When she got on the shuttle bus to the correct terminal and told the driver her story, he not only took her to the proper car park, but actually drove inside, found the right level and dropped her off right next to her car!

Now that's something you'd never get in Europe. L'Amérique: douze points!

Tuesday, December 2, 2008

Jif


Americans put Jif on their sandwiches.

So do we - as much and as often as possible!

Monday, December 1, 2008

National Public Radio


Where would we be without National Public Radio?

Some people watch television while eating breakfast.
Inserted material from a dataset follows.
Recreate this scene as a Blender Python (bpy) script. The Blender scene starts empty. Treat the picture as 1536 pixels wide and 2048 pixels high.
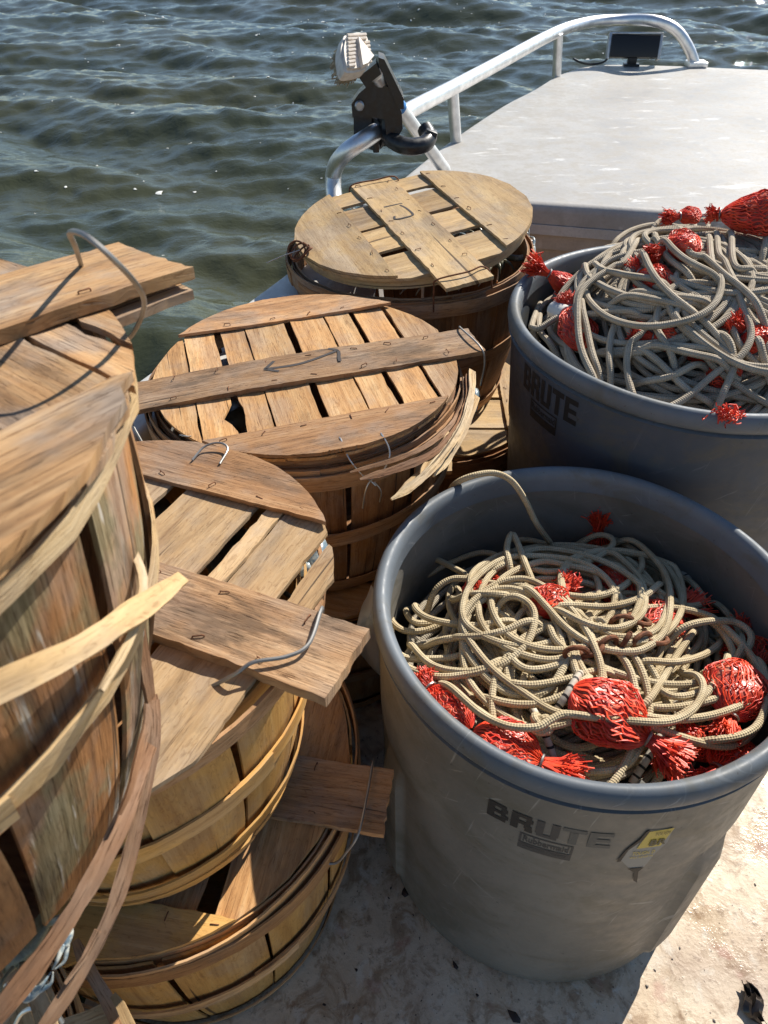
import bpy, bmesh, math, random
import numpy as np
from mathutils import Matrix, Vector, Euler

random.seed(7)
RNG = np.random.default_rng(7)
R = math.radians
SC = bpy.context.scene
COL = SC.collection
pi = math.pi

# ------------------------------------------------------------------ camera
CAM_H, CAM_F, CAM_P, CAM_R = 1.18, 1480.0, R(41.0), R(1.0)
_dn = np.array([0, -math.sin(CAM_P), -math.cos(CAM_P)])
_fw = np.array([0, math.cos(CAM_P), -math.sin(CAM_P)])
_rt = math.cos(CAM_R) * np.array([1.0, 0, 0]) + math.sin(CAM_R) * _dn
_dd = -math.sin(CAM_R) * np.array([1.0, 0, 0]) + math.cos(CAM_R) * _dn
cam_data = bpy.data.cameras.new('camera')
cam = bpy.data.objects.new('camera', cam_data)
COL.objects.link(cam)
M = Matrix.Identity(4)
for i in range(3):
    M[i][0], M[i][1], M[i][2] = _rt[i], -_dd[i], -_fw[i]
M[2][3] = CAM_H
cam.matrix_world = M
cam_data.sensor_fit = 'VERTICAL'
cam_data.sensor_height = 36.0
cam_data.sensor_width = 27.0
cam_data.lens = CAM_F / 2048 * 36
cam_data.clip_start = 0.02
cam_data.clip_end = 4000
cam_data.dof.use_dof = True
cam_data.dof.focus_distance = 1.15
cam_data.dof.aperture_fstop = 17.0
SC.camera = cam

# ------------------------------------------------------------------ light
SUN_EL, SUN_AZ = R(39.5), R(41.0)       # azimuth measured from +Y (away from the viewer) towards +X
world = bpy.data.worlds.new('World')
SC.world = world
world.use_nodes = True
wn = world.node_tree.nodes
sky = wn.new('ShaderNodeTexSky')
sky.sky_type = 'NISHITA'
sky.sun_disc = False
sky.sun_elevation = SUN_EL
sky.sun_rotation = SUN_AZ
sky.air_density = 1.0
sky.dust_density = 0.15
sky.ozone_density = 2.4
bg = wn['Background']
bg.inputs['Strength'].default_value = 0.082
world.node_tree.links.new(sky.outputs['Color'], bg.inputs['Color'])
sl = bpy.data.lights.new('sun', 'SUN')
sl.energy = 5.0
sl.angle = R(0.5)
sl.color = (1.0, 0.94, 0.85)
sun = bpy.data.objects.new('sun', sl)
COL.objects.link(sun)
sd = Vector((math.sin(SUN_AZ) * math.cos(SUN_EL), math.cos(SUN_AZ) * math.cos(SUN_EL), math.sin(SUN_EL)))
sun.rotation_euler = sd.to_track_quat('Z', 'Y').to_euler()
sun.location = (2, 5, 6)
SC.view_settings.view_transform = 'Standard'
SC.view_settings.look = 'None'
SC.view_settings.exposure = 0.57
SC.view_settings.gamma = 1.0
SC.view_settings.use_curve_mapping = False
SC.cycles.max_bounces = 8
SC.cycles.diffuse_bounces = 4
SC.cycles.use_denoising = True


# ------------------------------------------------------------------ sight lines used to survey the place
def ray(px, py):
    x, y = (px - 768) / CAM_F, (py - 1024) / CAM_F
    return _fw + x * _rt + y * _dd


def at(px, py, z):
    d = ray(px, py)
    return np.array([0, 0, CAM_H]) + d * ((z - CAM_H) / d[2])


def at_y(px, py, Y):
    d = ray(px, py)
    return np.array([0, 0, CAM_H]) + d * (Y / d[1])


def at_surf(px, py, h):
    d = ray(px, py)
    for s in np.linspace(0.3, 3.0, 1400):
        p = np.array([0, 0, CAM_H]) + d * s
        if p[2] <= h(p[0], p[1]):
            return p
    return p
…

We turn on the radio the moment we come downstairs, continue listening to NPR in the car, and then tune in again while cooking our dinner. NPR is simply superb, an American BBC Radio 4, a fresh, bold and blissfully advertising-free haven of non-partisan reporting, solid, interesting journalism and offbeat humour.

The similarity with Radio 4 is not coincidental. Many reports and shows are produced together with the BBC World Service. The station even airs News Hour every day. But there are plenty of great homegrown classics too, including Car Talk, hosted by the hilarious "Don't drive like my brother" Click and Clack brothers, Garrison Keillor's Prairie Home Companion series, Wait, Wait ... Don't Tell Me! (a news quiz) and Fresh Air, to name but a few.

Another major advantage for the mobile, Web 2.0, iPod generation is that many of the shows can be downloaded as podcasts and listened to whenever you get the time.

In the country that brought you Fox News and commercials every 7 minutes and even before the closing credits on TV programmes, NPR is a refreshing and uplifting experience whenever you listen.

Sacred Cow IPA


Sacred Cow was undoubtedly named thus in a vain attempt to stave off criticism. With good reason: Sacred Cow, which one clearly inebriated online aficionado describes as "a bold, refreshing, hoppy India Pale Ale with superb roundness and balance" that makes it "uniquely and deliciously drinkable", is by far the worst thing I have ever drunk, and the holder of the dubious title of First Beer I Have Poured Down the Drain.

My advice to anyone considering trying Sacred Cow is: don't. Or rather: come round to my place; you're welcome to have the five I have left.